Lize Lubbe's pioneering spirit has led her to deliberately choose the road less travelled at every pivotal moment. Investing and entrepreneurship have been the golden thread that runs throughout her career, and the results of her leading huge impact investment projects across the African continent have been extraordinary.
Lize Lubbe
Lize Lubbe

In 2015, she was the only South African selected to participate in the prestigious Frontier Market Scouts Programme in California, USA. She was one of 30 participants globally attending this program to advance high-performing professionals in the field of impact investing.

“We collaborated with practitioners from the top impact investing funds in the USA. As part of this programme I completed a research fellowship in impact investing and venture capital in Silicon Valley, New York City and Washington DC to research international best practice with the vision to implement it in an African context,” she says.

Returning to South Africa, and after a thorough search for a company with a vision aligned with her own, Lubbe joined Phatisa’s Africa Agriculture Fund (AFF) in 2016.

She has been an intrinsic part of delivering 2,6 million tonnes of food and food-related products, supporting more than 9,000 permanent jobs and more than 78,000 small-scale farmers and entrepreneurs in rural communities from investment to date.

“This has been a pivotal moment in my career and has been a wonderful environment to catalyse the large scale impact that I have always dreamed of being part of.”

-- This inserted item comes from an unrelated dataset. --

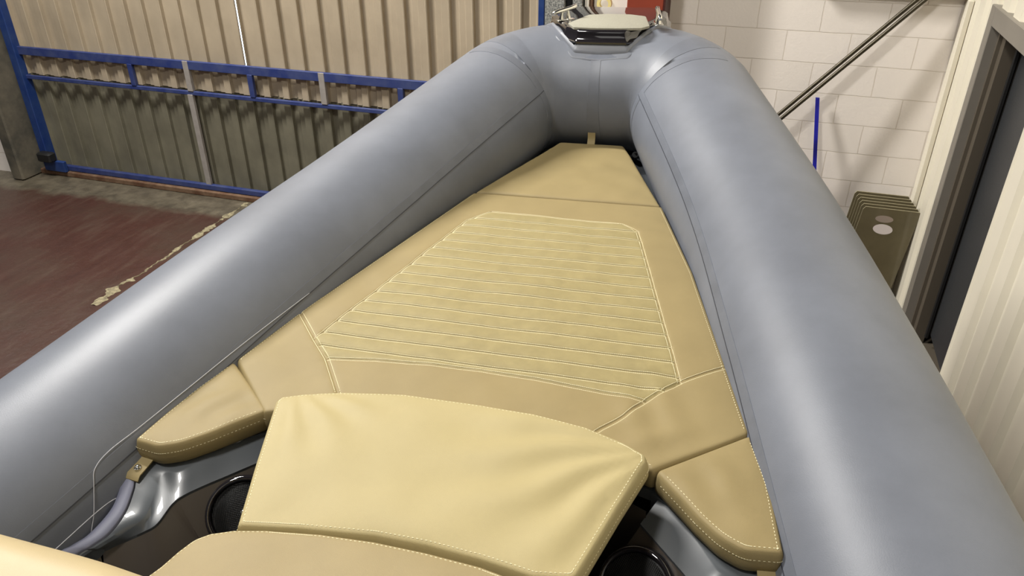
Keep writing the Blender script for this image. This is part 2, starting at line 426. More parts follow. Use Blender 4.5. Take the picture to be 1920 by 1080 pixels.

She was soon appointed a principal of the fund. “I am the first female principal at Phatisa, which is reflective of an industry that has a distance still to travel regarding gender parity rather than my own singular achievement I feel honoured because other young women that will come after me in the organisation now know that it is possible,” Lubbe says.

Lubbe loves her job because there is never routine or predictability, each day is unique bringing along new opportunities for endless learning. “I love the travel and adventure, and I absolutely love meeting and working with entrepreneurs across our continent,” she says.

“Pioneering anything is not easy. When you are blazing a trail, you can sometimes feel that have the odds stacked against you. You have no clear path to follow. You mostly go blindly, equipped only with the vision in your mind and the dream in your heart,” Lubbe says.

Her other love

Lubbe is also a professional musician, a violinist, and has been a permanent member of the Gauteng Philharmonic Orchestra (GPO) since 2014. The orchestra is an NGO based in Pretoria which aims to promote classical music in the local community and to make it accessible to the previously disadvantaged, the youth and the elderly. They run an outreach programme with the City of Tshwane Municipality to uplift the vulnerable youth and victims of drug and sexual abuse and include them in their activities.

“It is not an easy task to juggle this with my executive role, but fills my life with joy. As a musician, I have learned about leadership from some of the best conductors in the world.”

Lize’s ultimate dream is to head her own impact investing fund one day.

In 2019, Lize won the Influence category award at the SAICA Top-35-under-35 competition, which recognises and promotes young CAs(SA) who are not just achieving extraordinary results in their professional capacity, but also have a significant impact on society.